Dear Friends,
Within one week in
March, St. Patrick, St. Joseph and St. Oscar Romero are celebrated as great men
of God. March 17, 19 and 24. These three
saints, each of whom loved God deeply, came from different historical
periods and walked very different paths to God.
Patrick, an Irishman by birth, was taken to Gaul as a slave.

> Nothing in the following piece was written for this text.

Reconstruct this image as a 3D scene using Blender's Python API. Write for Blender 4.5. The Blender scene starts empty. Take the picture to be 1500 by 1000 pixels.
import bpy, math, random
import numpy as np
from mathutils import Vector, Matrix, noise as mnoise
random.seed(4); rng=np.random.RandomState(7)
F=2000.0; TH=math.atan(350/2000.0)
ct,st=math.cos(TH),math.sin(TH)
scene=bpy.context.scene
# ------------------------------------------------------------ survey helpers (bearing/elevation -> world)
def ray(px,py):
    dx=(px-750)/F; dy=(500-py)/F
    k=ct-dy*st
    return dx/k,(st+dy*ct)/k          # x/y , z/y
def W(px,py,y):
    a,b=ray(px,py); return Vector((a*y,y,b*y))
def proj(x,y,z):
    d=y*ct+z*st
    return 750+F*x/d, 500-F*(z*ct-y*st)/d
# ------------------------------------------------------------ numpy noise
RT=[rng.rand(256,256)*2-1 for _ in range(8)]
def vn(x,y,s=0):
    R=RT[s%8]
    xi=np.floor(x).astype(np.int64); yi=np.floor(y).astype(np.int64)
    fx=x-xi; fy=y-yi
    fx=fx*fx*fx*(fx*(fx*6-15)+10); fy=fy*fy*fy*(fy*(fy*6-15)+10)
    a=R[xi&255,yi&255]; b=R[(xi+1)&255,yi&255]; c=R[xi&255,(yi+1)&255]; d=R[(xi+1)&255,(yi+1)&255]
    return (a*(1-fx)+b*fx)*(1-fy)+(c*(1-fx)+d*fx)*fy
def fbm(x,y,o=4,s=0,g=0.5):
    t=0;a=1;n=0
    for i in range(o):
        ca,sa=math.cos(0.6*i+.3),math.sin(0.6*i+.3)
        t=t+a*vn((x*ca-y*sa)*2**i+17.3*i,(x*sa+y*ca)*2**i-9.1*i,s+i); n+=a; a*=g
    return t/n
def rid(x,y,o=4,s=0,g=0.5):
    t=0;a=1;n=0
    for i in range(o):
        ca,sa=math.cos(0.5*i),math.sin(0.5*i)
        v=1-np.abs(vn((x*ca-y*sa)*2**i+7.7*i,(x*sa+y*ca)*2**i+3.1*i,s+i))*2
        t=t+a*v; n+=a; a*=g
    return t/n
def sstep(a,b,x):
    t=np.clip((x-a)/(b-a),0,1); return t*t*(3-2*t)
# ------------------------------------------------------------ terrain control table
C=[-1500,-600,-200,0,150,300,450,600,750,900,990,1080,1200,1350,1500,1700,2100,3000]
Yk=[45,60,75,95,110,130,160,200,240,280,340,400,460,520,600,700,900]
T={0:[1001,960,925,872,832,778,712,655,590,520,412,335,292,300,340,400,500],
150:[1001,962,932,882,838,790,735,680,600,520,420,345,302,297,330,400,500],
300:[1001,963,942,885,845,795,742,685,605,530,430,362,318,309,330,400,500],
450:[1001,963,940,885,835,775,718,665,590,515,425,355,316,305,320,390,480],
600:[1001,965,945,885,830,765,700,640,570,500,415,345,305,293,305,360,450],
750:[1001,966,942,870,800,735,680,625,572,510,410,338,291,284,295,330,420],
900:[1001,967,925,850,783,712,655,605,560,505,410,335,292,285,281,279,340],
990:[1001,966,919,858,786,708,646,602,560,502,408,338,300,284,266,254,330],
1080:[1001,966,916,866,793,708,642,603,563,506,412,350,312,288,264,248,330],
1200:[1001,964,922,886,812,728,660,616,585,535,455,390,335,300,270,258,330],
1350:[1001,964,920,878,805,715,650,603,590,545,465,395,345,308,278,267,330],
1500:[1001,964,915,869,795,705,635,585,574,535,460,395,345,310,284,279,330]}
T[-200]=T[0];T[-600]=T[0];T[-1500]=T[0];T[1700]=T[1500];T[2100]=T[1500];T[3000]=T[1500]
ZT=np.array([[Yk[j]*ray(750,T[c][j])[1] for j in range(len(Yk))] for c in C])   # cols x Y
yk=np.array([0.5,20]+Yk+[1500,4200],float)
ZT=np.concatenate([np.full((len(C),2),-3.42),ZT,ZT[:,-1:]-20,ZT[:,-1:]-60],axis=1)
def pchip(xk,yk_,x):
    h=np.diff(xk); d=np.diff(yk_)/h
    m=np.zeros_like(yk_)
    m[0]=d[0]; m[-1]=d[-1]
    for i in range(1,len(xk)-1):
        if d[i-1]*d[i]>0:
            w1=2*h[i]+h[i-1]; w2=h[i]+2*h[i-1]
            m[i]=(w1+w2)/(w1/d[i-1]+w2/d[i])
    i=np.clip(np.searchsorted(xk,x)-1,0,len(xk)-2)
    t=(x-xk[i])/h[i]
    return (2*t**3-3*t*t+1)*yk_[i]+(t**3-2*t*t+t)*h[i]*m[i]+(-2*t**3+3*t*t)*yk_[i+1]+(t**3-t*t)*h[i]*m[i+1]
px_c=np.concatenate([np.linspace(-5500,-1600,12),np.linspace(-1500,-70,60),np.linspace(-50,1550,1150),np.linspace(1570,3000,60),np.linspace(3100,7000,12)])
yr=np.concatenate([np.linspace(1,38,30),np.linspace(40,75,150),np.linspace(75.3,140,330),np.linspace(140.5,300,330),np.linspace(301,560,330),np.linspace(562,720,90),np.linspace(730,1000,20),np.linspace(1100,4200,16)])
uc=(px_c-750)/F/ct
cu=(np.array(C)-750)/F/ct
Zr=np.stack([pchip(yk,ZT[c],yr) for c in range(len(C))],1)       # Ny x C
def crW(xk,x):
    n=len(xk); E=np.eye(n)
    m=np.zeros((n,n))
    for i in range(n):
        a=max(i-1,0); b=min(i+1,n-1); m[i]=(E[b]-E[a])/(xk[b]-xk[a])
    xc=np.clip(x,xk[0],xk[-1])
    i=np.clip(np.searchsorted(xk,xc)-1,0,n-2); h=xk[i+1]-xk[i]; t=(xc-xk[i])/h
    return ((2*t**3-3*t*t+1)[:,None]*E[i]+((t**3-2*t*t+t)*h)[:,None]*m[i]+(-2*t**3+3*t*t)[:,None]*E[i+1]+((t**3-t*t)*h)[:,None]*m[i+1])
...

Eventually, he was released and became a
priest who could have worked among the Celtic people on the continent. But he
yearned for the people of his homeland, went back and worked tirelessly so that
Ireland would be ardently Christian.
Joseph, the carpenter from Nazareth, had expected a normal
length of years, with a wife and family among his own people. But God called
him to a remarkable journey as the spouse of Mary and the foster father of
Jesus.
Oscar Romero was a priest in El Salvador. In one small town where he ministered, Father Romero
was exposed to the plight of his parishioners at the hands of government agents.
He experienced a conversion to embrace the cause of the poor. As the bishop of
San Salvador, he died at the altar for it.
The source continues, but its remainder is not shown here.